Good Bosses Create More Wellness Than Wellness Plans Do

By: Emma Seppala- Harvard Business Review

April, 08, 2016

In the name of employee wellness, and in response to insurance company demands, corporations are offering well-being initiatives with financial incentives. Complete this cholesterol screening, say, and you’ll get $100 added to your paycheck; participate in some number of wellness programs, and you’ll receive another bonus. In this quest to increase employee wellness, however, organizations are often unwittingly making things worse. Is it any surprise that initial studies on wellness programs are showing they don’t lead to any visible results?

At best, these initiatives are nothing more than lip service or PR. But at worst, they actually cause more stress. Having to jump through hoops, do cholesterol blood tests, and fill out well-being questionnaires is just one way that these programs can add yet more to-dos to an already full schedule. As one employee shared with me, “I feel like my workplace wants me to take care of my wellness yet pressures me with such tight deadlines that I barely have time to eat lunch at my desk. I know it would be good for me to attend, but I also feel anxious when my manager and colleagues frown at me leaving my desk to go stretch. What’s more, at the end of the day I feel guilty because I didn’t take care of my well-being and attend the yoga class.” Well-being becomes not a needed break from the pressures of work but just one more job requirement.

When you look at the data, employers seem to be missing the point. It is not by obligating employees to participate in these kinds of classes or screenings that well-being will improve, nor is it by providing material perks; a revealing study showed that employees actually prefer a happier workplace to a fatter paycheck anyway.

So what leads to employee happiness? A workplace characterized by humanity. An organizational culture characterized by forgiveness, kindness, trust, respect, and inspiration. Hundreds of studies conducted by pioneers of positive organizational psychology, including Jane Dutton and Kim Cameron at the University of Michigan and Adam Grant at Wharton, demonstrate that a culture characterized by a positive work culture leads to improved employee loyalty, engagement, performance, creativity, and productivity. Given that about three-quarters of the U.S. workforce is disengaged at work — and the high cost of employee turnover — it’s about time organizations start paying attention to the data.

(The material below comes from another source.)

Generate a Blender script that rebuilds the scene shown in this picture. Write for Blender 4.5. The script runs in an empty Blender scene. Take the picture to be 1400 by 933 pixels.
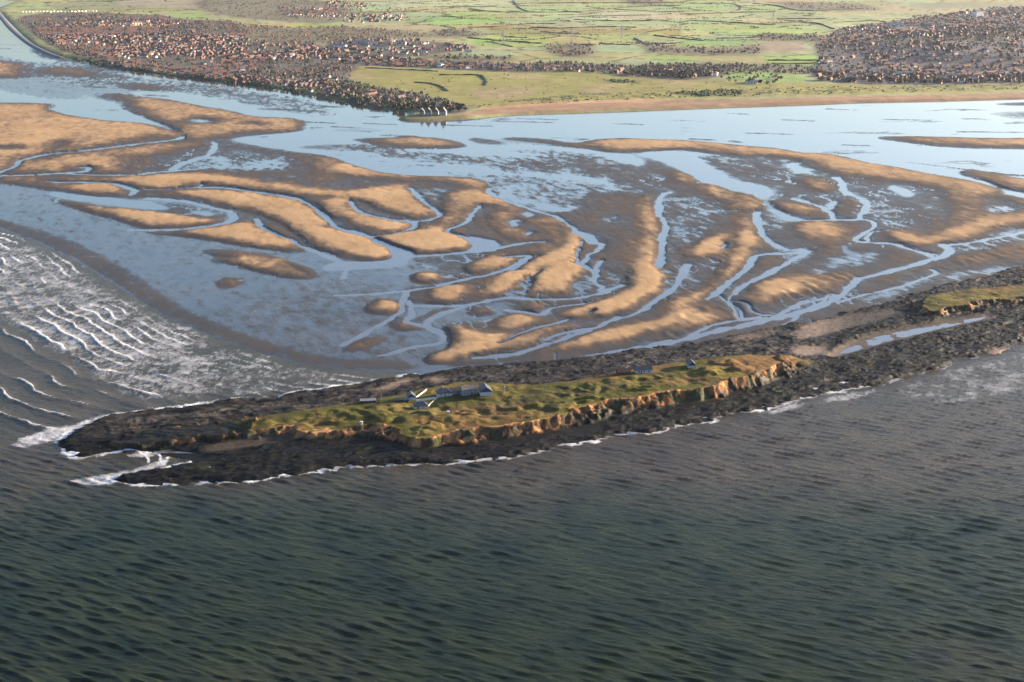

Research suggests that the most powerful way leaders can improve employee well-being is not through programs and initiatives but through day-to-day actions. For example, data from a large study run by Anna Nyberg at the Karolinska Institute shows that having a harsh boss is linked to heart problems in employees. On the other side of the coin, research demonstrates that leaders who are inspiring, empathic, and supportive have more loyal and engaged employees. So checking in with employees about their families once in a while may help more than offering a mindfulness class at lunchtime. 

Leaders set the tone for their organization, and their behavior determines whether interactions in their organization are characterized by trust, forgiveness, understanding, empathy, generosity, and respect. For example, one Fortune 500 corporation in the Bay Area has a system in place whereby the CEO is immediately informed if an employee comes down with a major illness or has experienced a personal tragedy. Within 15 minutes, no matter how busy he is, the CEO makes time to call that person and offer his support.

We have forgotten that organizations are first and foremost places of human interaction, not just transaction. Research shows that our greatest need after food and shelter is social connection — positive social relationships with others. If we create work environments characterized by these kinds of positive and supportive interactions, we create organizations that thrive. Organizations with very low turnover. Organizations that inspire. And organizations that enjoy superior results for employees and employers alike.

This is not to say that leaders and managers should be too “soft,” nor does this mean that an organization becomes a place that is too “nice.” You can still lead powerfully, you can still exert authority, you can still influence, and you can still communicate frankly while remaining courteous, empathic, and understanding. Rather than adding more and more wellness initiatives and material perks, employers can actually do something much simpler — not to mention cost-effective — that will have much greater results. By creating a values-based culture characterized by humanity, they can create an organization with true workplace well-being.